**RECORDS FOR THIS EXERCISE:**

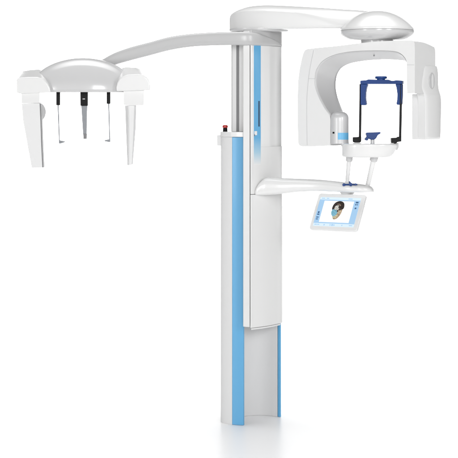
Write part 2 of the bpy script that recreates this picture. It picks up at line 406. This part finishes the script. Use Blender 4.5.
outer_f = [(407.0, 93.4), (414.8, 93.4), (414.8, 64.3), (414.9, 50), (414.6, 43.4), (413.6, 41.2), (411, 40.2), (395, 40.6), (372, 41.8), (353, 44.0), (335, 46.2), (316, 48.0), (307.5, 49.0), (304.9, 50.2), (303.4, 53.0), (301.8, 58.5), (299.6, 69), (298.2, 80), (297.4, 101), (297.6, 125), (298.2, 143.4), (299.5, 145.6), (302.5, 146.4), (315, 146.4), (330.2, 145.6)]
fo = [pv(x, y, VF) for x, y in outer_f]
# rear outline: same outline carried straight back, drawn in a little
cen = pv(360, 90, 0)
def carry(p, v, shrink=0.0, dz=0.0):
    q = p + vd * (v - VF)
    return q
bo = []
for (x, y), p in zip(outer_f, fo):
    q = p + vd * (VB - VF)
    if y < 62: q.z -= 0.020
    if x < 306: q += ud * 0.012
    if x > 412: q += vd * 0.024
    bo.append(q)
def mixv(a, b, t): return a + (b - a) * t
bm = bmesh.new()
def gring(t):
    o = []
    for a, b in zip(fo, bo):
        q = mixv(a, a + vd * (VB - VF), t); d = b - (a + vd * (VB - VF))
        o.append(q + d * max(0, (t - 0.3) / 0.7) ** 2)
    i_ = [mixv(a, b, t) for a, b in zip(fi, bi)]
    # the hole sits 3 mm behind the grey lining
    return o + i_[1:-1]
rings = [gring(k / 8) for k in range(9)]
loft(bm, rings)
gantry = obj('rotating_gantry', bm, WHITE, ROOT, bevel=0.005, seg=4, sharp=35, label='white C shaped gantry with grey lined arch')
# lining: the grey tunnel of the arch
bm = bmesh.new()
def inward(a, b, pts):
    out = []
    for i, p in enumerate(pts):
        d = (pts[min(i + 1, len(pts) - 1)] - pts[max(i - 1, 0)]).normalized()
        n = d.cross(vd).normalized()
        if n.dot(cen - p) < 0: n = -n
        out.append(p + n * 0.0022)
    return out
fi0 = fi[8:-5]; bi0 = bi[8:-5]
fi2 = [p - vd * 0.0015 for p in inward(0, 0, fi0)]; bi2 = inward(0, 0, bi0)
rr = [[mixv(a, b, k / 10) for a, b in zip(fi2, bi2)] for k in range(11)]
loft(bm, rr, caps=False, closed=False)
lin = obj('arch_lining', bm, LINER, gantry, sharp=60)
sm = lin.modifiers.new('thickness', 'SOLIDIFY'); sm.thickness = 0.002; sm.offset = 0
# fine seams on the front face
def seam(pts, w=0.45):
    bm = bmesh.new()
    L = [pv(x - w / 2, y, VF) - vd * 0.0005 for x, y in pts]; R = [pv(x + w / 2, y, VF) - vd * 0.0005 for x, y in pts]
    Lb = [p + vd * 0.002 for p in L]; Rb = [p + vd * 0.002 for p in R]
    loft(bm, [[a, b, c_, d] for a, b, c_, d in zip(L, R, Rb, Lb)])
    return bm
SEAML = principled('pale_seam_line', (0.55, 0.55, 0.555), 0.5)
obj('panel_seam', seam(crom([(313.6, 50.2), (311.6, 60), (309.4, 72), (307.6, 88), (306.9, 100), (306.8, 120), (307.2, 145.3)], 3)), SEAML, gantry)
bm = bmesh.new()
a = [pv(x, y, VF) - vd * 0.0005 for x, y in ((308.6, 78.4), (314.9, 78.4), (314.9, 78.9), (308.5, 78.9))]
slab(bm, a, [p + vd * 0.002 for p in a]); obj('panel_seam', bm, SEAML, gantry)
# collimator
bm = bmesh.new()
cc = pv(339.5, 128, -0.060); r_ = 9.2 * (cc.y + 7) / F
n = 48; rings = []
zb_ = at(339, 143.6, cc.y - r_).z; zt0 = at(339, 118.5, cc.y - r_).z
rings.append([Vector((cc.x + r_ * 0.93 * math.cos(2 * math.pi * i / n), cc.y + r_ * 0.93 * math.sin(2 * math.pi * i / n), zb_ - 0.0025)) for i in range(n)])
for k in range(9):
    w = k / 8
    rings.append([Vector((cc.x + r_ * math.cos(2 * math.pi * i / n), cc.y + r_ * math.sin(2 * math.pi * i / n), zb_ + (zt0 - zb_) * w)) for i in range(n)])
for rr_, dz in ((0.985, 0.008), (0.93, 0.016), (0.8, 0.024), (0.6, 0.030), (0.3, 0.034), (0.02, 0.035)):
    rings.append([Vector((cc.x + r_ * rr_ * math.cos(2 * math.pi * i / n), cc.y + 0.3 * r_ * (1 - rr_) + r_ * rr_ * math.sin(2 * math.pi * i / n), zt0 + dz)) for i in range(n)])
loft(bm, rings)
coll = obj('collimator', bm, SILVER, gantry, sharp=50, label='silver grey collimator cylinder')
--
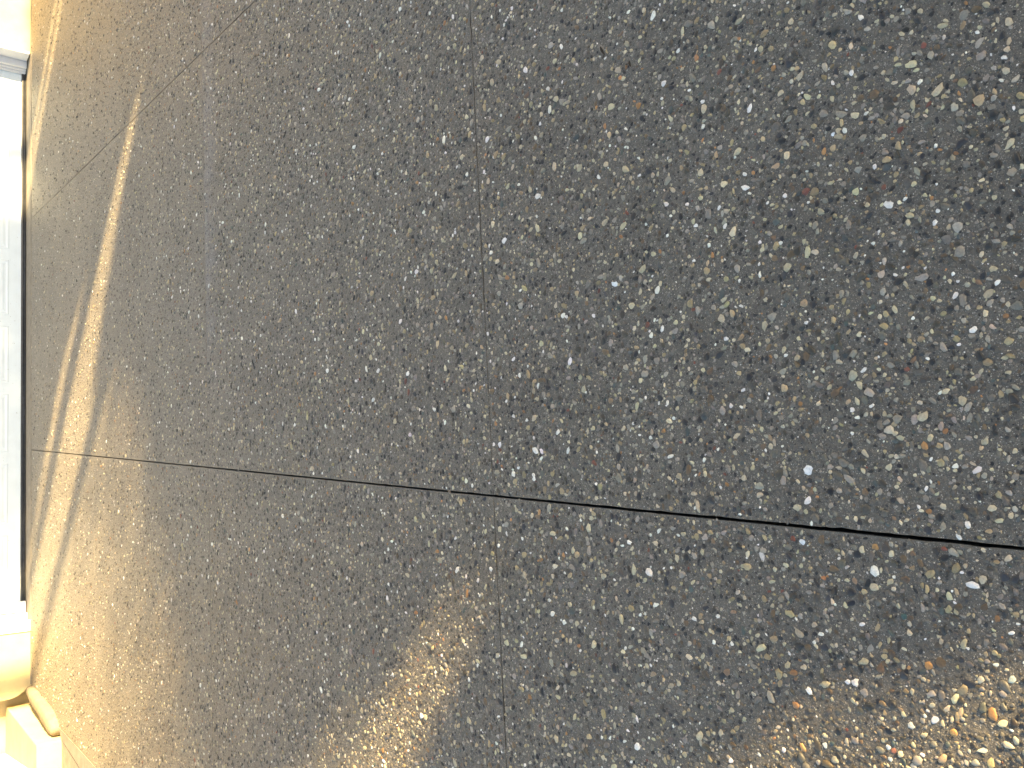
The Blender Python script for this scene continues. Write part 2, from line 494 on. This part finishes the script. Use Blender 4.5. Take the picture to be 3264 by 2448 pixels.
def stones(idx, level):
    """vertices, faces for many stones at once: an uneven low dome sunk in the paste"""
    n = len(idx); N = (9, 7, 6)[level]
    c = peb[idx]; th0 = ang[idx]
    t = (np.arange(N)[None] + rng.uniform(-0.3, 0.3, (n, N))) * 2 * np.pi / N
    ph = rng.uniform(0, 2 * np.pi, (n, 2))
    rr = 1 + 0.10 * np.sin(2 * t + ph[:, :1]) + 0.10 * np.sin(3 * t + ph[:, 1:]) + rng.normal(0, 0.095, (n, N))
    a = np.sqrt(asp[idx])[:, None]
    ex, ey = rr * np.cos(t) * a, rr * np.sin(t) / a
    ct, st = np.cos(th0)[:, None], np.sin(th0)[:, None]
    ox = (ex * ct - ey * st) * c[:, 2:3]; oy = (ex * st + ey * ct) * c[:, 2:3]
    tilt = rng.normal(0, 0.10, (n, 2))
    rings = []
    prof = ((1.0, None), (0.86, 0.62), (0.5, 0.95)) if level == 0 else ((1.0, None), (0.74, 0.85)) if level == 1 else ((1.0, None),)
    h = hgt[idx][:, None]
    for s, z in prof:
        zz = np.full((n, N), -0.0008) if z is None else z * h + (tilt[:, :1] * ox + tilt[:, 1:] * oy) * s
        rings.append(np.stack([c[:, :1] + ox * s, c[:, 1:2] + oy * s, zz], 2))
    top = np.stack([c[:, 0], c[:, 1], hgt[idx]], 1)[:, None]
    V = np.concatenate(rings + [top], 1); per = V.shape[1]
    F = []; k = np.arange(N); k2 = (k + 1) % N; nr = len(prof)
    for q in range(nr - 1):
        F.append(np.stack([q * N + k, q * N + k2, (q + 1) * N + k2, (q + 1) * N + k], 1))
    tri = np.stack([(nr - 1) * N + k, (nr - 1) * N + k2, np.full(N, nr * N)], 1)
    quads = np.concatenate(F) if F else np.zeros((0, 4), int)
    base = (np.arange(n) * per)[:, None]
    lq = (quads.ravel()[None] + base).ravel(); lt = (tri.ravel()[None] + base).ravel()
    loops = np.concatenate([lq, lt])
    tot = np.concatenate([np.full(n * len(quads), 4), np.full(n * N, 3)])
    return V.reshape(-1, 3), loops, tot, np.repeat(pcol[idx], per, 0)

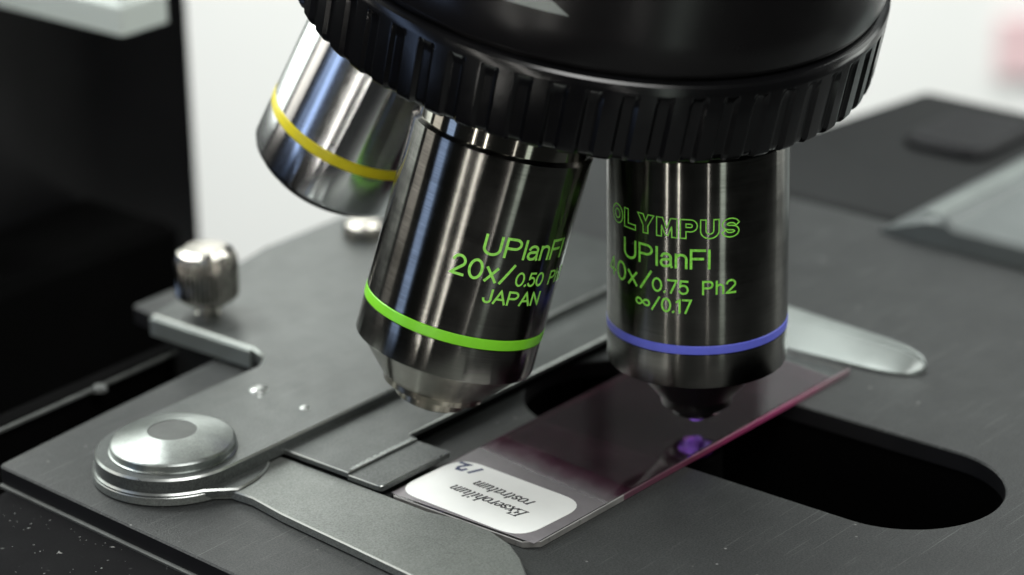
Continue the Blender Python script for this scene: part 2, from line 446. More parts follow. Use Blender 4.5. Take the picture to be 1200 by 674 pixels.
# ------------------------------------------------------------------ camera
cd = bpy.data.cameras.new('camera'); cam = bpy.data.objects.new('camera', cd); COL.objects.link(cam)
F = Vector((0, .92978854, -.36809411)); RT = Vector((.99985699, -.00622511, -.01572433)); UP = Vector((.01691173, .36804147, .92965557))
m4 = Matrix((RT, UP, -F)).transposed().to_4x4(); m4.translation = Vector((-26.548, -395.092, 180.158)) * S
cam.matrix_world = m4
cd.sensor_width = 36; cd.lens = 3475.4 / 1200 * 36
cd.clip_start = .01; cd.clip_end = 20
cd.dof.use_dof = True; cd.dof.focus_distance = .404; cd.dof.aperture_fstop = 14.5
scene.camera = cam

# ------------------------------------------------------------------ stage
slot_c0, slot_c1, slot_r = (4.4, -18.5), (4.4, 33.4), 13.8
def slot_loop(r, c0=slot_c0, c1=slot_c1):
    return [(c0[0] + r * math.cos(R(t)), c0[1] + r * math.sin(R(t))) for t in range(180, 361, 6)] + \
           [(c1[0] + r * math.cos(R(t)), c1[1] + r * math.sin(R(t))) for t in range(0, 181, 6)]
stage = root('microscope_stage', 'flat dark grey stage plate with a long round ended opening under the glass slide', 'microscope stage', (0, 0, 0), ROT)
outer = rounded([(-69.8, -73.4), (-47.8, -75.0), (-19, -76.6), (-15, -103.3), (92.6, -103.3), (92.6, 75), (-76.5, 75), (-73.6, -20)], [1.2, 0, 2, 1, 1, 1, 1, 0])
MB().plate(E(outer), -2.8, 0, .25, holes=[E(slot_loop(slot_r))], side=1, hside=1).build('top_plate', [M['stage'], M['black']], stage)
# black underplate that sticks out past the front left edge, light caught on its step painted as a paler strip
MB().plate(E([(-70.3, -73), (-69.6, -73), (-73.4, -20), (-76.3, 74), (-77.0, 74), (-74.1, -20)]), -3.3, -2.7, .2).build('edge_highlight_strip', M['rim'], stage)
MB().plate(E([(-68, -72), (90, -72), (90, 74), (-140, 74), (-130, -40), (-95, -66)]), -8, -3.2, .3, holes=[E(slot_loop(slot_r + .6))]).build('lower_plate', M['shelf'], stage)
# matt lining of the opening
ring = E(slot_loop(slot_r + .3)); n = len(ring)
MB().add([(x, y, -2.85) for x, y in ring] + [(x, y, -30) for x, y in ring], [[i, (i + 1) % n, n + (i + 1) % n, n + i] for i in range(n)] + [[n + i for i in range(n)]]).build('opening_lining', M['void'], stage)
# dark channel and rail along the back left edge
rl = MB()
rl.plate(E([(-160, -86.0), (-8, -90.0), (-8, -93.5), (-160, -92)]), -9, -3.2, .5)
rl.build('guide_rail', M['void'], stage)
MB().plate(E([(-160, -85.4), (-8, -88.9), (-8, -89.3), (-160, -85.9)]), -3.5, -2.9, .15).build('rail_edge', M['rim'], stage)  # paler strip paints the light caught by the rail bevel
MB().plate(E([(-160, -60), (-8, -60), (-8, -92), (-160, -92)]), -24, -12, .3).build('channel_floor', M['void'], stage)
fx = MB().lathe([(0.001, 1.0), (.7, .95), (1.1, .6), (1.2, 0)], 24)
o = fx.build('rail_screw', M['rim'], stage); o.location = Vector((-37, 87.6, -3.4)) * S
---
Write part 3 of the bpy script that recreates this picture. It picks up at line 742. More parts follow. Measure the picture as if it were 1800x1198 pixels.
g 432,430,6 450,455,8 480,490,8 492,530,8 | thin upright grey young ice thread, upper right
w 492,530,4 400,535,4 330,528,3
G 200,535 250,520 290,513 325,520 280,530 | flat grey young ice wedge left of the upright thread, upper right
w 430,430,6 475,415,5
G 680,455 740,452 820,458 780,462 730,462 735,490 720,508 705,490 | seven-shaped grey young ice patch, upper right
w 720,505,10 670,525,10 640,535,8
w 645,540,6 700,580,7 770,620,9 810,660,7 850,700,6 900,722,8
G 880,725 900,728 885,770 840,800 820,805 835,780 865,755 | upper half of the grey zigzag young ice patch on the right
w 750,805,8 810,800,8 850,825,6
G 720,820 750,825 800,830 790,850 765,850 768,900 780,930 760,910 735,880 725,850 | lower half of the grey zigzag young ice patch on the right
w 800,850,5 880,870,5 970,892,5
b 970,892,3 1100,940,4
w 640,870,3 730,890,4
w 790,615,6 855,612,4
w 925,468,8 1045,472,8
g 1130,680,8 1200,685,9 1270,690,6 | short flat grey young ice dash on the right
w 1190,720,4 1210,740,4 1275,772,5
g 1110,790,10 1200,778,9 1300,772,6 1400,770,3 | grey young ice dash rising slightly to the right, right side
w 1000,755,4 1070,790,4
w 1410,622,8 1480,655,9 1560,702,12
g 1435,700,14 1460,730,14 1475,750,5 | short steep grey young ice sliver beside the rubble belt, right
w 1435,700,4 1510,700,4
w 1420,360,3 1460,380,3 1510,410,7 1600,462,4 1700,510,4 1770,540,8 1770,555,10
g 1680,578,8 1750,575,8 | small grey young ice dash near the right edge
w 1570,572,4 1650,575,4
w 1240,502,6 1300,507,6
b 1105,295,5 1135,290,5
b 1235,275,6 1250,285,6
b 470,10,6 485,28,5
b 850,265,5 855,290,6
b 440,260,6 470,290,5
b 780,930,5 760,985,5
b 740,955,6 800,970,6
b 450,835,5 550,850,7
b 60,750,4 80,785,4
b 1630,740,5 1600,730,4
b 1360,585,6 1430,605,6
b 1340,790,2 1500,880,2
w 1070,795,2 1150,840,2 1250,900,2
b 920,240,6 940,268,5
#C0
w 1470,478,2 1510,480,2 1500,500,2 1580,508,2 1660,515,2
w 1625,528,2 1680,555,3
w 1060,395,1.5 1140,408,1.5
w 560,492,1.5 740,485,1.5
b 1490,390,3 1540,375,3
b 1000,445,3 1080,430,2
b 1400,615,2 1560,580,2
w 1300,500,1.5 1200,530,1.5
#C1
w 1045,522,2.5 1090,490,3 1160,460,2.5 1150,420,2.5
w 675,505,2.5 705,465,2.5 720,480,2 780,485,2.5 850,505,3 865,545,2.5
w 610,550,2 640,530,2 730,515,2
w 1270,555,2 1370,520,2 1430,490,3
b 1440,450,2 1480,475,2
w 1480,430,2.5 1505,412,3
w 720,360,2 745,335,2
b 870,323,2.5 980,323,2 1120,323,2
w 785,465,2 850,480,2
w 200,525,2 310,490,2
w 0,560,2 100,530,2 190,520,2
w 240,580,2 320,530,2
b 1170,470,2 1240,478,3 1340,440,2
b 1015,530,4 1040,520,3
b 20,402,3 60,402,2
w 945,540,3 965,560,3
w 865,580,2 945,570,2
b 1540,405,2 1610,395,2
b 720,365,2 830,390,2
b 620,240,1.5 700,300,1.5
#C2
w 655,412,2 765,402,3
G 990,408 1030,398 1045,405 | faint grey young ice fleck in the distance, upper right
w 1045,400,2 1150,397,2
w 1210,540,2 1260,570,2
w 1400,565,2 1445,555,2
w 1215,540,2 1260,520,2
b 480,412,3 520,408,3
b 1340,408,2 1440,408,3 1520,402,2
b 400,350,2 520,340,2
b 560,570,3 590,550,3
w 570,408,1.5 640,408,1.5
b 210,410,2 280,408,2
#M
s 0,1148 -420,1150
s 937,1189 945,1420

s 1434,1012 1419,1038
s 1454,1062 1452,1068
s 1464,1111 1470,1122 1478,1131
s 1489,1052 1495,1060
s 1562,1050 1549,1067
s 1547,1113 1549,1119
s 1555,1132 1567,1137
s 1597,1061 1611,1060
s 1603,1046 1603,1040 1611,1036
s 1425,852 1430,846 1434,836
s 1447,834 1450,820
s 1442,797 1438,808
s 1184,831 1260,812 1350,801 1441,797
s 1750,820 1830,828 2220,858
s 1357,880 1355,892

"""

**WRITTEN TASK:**
Within the data above, pick out all lines holding the word "Take".

**EXERCISE RESULT:**
The Blender Python script for this scene continues. Write part 2, from line 494 on. This part finishes the script. Use Blender 4.5. Take the picture to be 3264 by 2448 pixels.
Continue the Blender Python script for this scene: part 2, from line 446. More parts follow. Use Blender 4.5. Take the picture to be 1200 by 674 pixels.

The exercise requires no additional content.